- [Set problem] For the material that follows, list every line containing the word "Blender".

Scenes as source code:
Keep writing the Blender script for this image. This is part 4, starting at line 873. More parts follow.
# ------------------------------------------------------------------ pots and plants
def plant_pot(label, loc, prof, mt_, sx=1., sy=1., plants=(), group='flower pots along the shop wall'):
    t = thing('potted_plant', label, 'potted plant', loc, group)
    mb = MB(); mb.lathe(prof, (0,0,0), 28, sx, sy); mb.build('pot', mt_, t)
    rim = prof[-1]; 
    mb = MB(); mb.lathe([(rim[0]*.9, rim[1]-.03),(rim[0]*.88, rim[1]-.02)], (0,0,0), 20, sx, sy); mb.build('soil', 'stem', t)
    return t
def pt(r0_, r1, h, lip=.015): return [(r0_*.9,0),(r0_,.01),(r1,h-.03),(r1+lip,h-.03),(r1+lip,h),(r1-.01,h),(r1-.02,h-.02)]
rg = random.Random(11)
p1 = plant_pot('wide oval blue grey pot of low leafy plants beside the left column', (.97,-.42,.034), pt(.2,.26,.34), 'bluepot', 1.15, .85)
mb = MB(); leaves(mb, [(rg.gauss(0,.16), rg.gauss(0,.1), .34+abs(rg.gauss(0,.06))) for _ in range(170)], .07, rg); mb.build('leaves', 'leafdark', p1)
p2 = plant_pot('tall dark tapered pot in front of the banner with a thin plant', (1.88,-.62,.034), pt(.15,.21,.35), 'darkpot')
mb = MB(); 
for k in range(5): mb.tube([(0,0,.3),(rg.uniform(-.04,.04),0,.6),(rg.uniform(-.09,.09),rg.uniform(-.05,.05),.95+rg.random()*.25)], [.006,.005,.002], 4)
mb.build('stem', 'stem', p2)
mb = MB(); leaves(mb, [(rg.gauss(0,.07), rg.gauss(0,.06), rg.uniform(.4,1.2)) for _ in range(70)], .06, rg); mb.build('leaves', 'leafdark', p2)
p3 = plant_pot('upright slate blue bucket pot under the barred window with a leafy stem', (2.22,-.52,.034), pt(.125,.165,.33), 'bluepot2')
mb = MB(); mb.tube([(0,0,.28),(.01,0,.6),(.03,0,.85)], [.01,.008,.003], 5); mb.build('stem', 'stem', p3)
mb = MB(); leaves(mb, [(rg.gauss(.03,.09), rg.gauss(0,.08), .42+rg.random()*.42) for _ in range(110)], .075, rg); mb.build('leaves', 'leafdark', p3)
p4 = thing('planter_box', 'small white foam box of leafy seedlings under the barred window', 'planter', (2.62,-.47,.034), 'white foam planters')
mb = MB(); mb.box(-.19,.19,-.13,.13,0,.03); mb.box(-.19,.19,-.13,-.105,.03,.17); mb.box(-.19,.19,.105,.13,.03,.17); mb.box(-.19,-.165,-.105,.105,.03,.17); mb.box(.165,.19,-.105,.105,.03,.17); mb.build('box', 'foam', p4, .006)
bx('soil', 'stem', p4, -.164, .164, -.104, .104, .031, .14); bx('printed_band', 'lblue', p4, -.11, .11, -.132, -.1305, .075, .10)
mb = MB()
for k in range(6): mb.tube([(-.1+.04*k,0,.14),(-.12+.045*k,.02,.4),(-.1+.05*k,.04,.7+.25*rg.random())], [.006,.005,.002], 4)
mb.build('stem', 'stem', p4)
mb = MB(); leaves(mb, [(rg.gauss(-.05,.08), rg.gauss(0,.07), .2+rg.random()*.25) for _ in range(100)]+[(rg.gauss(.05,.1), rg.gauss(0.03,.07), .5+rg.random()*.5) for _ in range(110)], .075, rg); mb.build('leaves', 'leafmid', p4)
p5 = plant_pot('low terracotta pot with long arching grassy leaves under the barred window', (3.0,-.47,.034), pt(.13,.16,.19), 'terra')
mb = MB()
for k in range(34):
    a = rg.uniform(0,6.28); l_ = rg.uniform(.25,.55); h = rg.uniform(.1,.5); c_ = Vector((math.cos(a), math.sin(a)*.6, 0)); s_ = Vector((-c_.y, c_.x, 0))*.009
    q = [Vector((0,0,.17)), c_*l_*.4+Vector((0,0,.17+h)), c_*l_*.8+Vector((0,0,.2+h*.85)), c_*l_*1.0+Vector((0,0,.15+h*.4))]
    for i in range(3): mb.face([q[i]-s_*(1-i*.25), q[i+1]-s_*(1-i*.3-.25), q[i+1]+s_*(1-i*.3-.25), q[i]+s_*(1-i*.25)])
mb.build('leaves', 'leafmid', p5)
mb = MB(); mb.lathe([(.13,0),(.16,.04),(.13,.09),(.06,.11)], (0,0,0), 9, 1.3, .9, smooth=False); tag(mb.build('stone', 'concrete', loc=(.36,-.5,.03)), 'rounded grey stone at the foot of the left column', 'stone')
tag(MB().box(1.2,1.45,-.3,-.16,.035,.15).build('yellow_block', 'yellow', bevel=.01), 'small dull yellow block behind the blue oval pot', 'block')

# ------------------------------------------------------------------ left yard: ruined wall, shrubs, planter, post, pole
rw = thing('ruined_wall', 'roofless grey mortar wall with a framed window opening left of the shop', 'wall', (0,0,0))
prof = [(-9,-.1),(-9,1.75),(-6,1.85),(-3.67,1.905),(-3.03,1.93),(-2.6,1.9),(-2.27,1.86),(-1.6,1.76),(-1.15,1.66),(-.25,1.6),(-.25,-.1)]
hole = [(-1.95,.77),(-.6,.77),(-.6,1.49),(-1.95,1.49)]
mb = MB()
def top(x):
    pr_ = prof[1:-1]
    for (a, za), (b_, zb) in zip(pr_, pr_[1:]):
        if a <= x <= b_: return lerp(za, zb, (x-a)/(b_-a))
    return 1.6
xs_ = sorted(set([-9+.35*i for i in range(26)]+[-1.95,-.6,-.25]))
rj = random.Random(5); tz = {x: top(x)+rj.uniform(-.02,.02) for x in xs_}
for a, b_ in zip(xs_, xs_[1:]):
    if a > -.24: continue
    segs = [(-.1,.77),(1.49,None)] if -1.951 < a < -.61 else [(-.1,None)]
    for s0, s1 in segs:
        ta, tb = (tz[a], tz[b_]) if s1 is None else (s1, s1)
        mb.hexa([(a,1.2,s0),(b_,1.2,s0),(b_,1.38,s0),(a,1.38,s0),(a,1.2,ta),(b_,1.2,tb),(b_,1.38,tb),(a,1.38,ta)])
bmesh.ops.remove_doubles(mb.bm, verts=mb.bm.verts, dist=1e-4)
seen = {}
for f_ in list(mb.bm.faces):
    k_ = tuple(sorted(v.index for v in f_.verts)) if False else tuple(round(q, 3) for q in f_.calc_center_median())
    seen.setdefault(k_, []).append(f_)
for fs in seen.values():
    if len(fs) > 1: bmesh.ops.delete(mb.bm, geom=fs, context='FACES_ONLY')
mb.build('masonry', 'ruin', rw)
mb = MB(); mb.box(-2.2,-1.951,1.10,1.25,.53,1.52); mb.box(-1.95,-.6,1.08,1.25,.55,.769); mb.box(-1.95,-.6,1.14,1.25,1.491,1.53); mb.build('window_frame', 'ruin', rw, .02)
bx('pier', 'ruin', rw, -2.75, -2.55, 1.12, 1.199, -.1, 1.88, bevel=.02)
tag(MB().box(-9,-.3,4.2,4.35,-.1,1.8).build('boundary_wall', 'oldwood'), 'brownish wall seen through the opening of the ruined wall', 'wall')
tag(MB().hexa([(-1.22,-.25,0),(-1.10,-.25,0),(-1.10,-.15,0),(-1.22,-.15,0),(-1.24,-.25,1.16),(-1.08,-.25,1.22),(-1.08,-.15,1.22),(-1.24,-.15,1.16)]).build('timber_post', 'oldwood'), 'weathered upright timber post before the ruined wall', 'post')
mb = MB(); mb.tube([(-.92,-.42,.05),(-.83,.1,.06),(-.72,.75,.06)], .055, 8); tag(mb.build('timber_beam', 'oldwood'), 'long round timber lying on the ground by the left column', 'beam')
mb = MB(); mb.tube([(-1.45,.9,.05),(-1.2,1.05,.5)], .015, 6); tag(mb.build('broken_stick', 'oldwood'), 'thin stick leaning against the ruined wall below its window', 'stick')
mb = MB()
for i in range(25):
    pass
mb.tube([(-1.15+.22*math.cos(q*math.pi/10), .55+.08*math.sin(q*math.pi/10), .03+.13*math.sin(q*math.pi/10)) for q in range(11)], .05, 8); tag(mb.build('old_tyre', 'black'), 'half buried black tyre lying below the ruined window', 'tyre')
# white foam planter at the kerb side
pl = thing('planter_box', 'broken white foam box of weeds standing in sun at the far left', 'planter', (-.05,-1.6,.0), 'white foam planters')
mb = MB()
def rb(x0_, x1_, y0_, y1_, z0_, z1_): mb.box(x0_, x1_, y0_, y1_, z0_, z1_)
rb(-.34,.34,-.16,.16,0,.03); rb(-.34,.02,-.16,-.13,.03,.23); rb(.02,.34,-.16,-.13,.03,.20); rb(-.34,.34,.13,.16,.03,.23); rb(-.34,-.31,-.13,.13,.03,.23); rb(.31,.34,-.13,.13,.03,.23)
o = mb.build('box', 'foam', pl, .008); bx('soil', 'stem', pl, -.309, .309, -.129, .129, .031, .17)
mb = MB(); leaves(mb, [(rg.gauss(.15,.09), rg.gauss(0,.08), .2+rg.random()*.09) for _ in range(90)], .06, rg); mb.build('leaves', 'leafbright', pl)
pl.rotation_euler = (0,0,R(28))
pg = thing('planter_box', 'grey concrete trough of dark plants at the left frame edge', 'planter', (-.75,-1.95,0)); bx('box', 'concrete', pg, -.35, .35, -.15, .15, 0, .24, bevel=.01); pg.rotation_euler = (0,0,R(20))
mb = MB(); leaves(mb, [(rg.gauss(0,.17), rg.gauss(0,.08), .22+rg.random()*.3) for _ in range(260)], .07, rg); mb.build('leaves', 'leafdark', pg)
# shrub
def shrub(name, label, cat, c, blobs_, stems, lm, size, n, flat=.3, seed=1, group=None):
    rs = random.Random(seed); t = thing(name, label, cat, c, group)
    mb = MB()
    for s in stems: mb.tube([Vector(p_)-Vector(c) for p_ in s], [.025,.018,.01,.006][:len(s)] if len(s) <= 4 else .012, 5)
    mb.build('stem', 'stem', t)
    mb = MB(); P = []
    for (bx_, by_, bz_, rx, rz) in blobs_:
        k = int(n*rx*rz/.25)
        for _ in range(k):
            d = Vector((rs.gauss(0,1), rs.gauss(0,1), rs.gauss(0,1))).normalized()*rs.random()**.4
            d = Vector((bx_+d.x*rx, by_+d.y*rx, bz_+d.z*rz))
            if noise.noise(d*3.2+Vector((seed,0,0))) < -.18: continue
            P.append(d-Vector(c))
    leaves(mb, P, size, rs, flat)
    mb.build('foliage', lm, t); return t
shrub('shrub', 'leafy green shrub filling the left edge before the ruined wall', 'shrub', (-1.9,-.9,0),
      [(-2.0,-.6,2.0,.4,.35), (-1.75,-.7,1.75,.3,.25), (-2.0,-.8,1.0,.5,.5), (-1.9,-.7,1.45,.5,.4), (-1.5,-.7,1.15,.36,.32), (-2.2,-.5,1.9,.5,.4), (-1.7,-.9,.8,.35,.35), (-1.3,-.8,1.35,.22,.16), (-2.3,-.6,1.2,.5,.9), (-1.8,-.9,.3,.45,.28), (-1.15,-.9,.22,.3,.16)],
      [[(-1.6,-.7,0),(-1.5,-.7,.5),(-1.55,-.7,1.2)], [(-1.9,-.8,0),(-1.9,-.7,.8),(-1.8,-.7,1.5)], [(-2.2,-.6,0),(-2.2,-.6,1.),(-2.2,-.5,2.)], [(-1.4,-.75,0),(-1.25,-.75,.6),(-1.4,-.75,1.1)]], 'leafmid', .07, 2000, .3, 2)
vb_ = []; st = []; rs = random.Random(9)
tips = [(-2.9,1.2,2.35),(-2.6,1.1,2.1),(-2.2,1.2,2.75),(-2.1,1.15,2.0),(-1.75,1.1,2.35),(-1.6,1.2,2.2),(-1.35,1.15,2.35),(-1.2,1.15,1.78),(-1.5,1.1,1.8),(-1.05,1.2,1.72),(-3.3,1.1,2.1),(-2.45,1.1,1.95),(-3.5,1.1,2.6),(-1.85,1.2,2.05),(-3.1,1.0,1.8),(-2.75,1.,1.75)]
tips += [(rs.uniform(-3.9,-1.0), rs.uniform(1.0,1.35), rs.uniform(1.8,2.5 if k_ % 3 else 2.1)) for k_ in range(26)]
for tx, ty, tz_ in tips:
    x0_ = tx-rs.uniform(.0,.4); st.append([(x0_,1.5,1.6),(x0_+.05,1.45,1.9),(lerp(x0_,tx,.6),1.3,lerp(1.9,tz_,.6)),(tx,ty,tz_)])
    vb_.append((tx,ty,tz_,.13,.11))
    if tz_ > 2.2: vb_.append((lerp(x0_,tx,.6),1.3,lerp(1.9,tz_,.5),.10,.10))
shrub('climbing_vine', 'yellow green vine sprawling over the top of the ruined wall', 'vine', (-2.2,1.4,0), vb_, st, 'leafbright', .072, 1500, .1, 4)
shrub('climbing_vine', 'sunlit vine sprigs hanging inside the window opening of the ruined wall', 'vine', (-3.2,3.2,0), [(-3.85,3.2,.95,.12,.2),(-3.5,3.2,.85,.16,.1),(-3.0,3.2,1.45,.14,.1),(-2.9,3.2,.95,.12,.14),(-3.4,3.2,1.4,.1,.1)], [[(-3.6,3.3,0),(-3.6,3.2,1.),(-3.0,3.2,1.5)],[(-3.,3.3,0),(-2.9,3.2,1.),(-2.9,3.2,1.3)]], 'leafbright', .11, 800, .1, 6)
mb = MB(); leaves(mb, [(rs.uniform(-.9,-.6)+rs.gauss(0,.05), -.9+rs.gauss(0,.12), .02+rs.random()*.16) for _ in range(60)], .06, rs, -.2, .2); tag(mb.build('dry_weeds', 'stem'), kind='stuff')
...
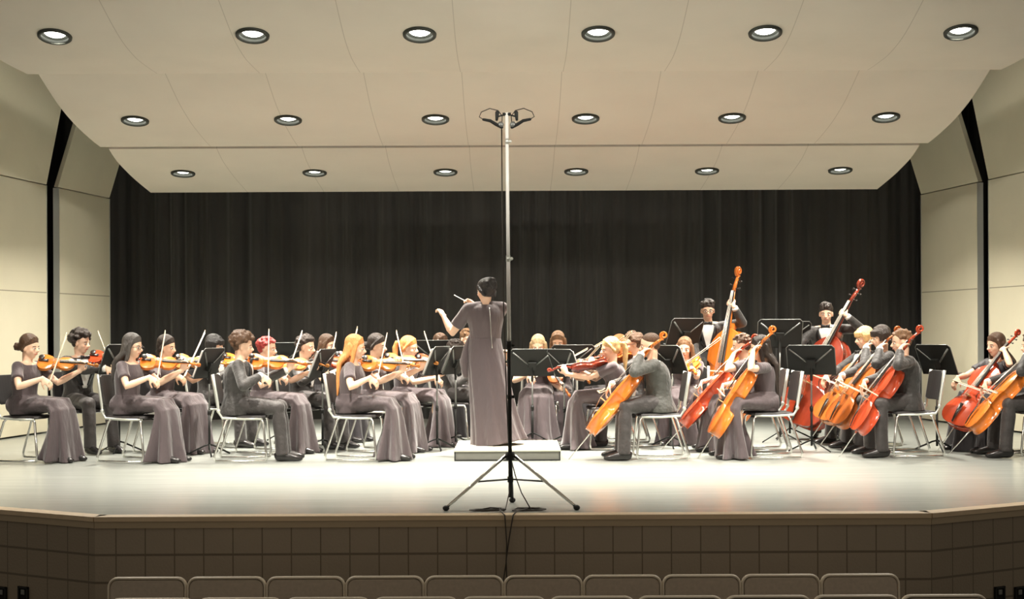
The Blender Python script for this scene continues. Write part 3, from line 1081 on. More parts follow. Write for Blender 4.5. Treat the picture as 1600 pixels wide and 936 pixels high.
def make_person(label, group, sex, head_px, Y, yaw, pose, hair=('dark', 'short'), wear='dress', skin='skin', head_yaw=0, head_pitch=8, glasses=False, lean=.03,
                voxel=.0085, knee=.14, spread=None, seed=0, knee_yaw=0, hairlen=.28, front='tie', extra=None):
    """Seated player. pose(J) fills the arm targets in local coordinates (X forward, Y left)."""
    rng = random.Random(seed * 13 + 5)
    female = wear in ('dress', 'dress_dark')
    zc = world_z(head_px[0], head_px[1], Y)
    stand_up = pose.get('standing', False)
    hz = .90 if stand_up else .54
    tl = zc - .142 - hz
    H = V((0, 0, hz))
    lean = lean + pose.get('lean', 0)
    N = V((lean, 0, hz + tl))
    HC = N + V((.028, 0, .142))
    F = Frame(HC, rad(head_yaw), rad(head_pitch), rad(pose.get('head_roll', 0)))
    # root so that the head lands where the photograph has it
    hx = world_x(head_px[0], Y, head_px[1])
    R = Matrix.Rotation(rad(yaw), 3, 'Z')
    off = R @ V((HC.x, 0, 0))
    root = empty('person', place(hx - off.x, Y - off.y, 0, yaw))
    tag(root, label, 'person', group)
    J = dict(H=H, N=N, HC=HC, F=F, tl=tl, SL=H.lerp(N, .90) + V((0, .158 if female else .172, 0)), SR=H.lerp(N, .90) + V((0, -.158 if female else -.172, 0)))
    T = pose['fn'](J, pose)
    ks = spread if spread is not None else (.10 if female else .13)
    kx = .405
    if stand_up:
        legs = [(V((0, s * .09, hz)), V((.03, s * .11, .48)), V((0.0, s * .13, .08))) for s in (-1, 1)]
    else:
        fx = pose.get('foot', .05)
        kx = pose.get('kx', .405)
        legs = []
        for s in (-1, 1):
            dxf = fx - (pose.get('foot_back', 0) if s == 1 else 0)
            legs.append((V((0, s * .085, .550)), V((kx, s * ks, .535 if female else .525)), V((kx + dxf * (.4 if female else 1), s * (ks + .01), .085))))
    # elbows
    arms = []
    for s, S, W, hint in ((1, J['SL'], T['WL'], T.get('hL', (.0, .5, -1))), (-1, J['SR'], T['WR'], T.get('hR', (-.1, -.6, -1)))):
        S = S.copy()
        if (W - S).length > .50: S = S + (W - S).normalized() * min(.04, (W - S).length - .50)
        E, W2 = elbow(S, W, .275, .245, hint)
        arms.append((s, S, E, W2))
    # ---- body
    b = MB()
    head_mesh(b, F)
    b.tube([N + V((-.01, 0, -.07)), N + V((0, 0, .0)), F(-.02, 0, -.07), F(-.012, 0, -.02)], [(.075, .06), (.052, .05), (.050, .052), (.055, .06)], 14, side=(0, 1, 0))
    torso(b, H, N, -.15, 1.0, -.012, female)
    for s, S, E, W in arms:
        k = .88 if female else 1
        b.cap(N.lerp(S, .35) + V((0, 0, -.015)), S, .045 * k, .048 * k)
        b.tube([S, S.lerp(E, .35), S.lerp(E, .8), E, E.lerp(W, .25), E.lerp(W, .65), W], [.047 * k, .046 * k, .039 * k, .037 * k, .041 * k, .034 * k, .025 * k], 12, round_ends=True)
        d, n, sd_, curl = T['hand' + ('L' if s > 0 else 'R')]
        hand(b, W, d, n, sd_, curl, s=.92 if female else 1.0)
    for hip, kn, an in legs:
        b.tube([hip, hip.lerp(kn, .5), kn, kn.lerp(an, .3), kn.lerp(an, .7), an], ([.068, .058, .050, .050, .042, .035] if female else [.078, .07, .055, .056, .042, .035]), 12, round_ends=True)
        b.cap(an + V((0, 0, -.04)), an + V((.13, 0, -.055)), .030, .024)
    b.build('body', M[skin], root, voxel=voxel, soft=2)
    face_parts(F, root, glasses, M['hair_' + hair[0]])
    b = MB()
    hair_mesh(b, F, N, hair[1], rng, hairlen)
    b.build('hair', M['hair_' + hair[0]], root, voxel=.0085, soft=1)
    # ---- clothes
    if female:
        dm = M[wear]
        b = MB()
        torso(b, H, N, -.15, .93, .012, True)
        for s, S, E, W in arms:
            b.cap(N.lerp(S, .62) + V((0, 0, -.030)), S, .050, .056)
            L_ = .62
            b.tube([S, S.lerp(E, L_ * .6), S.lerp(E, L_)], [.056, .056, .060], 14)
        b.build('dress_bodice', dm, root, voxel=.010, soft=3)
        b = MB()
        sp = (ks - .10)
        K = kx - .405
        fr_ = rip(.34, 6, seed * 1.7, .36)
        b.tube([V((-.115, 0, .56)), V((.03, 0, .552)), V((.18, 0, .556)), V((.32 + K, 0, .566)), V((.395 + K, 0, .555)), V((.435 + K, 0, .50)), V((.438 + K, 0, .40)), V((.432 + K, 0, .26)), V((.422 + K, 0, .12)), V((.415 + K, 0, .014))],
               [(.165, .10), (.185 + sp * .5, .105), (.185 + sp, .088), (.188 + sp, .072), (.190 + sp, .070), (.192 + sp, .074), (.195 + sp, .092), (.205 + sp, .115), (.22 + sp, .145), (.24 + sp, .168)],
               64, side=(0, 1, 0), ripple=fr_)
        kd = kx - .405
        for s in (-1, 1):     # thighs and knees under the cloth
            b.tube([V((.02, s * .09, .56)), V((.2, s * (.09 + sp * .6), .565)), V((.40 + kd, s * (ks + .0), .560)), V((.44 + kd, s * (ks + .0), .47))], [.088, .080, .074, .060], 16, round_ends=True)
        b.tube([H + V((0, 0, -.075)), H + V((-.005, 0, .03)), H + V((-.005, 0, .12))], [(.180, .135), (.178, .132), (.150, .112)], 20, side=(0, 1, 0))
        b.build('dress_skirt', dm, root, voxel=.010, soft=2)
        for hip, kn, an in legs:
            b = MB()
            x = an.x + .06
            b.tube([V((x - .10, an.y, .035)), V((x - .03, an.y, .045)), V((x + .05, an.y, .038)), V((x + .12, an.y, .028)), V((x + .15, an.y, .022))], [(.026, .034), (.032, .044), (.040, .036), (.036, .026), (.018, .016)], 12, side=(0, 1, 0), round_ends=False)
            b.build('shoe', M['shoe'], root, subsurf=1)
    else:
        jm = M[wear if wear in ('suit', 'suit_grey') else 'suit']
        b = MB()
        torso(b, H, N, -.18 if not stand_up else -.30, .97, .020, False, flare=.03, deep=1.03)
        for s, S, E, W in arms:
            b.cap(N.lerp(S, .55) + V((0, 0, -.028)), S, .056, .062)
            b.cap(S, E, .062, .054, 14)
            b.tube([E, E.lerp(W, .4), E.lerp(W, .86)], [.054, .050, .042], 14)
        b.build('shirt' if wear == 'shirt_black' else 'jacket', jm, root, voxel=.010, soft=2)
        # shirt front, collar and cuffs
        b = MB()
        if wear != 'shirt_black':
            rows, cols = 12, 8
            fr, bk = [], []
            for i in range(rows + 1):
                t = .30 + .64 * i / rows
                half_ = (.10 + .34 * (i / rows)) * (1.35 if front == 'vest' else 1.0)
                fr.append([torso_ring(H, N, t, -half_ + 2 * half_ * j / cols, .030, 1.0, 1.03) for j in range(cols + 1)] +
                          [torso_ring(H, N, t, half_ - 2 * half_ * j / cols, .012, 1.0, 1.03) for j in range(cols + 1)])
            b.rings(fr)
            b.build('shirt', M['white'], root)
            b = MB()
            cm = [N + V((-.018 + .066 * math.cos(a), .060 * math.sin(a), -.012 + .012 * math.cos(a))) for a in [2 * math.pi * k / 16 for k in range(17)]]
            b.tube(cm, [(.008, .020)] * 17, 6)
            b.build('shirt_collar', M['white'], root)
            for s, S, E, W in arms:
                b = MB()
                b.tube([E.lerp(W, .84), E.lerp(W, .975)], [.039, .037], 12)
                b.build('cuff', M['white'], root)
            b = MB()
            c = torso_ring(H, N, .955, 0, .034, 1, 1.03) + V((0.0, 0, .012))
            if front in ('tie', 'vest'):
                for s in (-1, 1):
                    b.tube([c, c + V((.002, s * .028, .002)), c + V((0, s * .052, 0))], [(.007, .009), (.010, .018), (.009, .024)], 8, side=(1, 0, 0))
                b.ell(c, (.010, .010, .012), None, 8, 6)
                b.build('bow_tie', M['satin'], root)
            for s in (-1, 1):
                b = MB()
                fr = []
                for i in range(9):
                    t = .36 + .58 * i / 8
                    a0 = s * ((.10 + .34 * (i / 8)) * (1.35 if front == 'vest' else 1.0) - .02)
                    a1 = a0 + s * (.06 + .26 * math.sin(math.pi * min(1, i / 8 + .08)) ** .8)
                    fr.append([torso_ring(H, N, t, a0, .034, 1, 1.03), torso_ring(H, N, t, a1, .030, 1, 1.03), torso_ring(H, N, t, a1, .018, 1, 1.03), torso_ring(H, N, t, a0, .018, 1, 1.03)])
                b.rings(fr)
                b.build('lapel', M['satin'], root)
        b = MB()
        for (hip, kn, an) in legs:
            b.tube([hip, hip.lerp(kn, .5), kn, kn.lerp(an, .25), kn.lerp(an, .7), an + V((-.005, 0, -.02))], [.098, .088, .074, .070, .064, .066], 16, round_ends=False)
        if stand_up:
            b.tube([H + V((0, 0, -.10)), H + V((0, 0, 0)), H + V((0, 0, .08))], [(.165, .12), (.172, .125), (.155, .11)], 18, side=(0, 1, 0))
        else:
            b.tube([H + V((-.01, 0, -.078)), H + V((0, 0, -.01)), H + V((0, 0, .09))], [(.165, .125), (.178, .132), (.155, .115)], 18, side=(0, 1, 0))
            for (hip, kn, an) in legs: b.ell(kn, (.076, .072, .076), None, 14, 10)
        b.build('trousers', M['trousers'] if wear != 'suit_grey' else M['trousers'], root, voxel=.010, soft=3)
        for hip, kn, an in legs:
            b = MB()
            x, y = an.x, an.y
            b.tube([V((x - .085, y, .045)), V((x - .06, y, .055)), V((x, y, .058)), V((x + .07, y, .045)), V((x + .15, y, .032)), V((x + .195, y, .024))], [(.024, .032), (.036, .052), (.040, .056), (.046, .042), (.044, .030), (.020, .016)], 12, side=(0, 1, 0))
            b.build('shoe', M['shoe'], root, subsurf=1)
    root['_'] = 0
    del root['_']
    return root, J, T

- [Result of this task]
Keep writing the Blender script for this image. This is part 4, starting at line 873. More parts follow.
The Blender Python script for this scene continues. Write part 3, from line 1081 on. More parts follow. Write for Blender 4.5. Treat the picture as 1600 pixels wide and 936 pixels high.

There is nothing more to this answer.